- [Dataset section]
--------------------------------------------------

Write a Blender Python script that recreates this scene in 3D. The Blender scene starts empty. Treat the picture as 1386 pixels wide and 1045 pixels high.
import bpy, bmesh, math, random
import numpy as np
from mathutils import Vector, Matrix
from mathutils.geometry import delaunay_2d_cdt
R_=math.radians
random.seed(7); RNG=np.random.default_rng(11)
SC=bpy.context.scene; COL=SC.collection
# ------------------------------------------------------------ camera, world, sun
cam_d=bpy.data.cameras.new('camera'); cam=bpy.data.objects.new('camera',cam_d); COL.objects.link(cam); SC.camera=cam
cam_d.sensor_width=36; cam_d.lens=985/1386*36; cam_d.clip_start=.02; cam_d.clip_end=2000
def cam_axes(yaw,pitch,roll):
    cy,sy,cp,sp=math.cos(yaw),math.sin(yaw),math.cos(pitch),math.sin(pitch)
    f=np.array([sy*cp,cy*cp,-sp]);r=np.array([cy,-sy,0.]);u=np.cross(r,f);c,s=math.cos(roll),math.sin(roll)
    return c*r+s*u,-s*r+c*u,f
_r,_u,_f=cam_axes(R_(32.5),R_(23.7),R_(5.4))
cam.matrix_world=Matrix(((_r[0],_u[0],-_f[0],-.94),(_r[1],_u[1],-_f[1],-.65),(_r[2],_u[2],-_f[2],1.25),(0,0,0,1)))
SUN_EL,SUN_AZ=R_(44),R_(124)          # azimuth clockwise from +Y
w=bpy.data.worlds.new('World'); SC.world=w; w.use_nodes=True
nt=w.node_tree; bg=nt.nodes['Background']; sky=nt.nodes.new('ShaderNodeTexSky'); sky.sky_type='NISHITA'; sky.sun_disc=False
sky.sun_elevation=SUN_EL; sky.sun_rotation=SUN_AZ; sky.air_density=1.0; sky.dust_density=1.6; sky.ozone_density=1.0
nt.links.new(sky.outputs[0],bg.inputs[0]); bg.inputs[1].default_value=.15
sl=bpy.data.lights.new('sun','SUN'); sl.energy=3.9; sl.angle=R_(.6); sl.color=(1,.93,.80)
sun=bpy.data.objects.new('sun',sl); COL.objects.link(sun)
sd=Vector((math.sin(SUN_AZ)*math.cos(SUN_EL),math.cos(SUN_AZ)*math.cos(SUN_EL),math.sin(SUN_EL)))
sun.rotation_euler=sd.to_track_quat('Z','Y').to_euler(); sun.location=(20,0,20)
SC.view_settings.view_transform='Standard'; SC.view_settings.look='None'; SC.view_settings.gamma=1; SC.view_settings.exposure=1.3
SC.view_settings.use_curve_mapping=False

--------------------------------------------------

- [The exercise]
Every line that holds the word "scene" counts once; state the total number of such lines and nothing else.

- [Solution to this problem]
2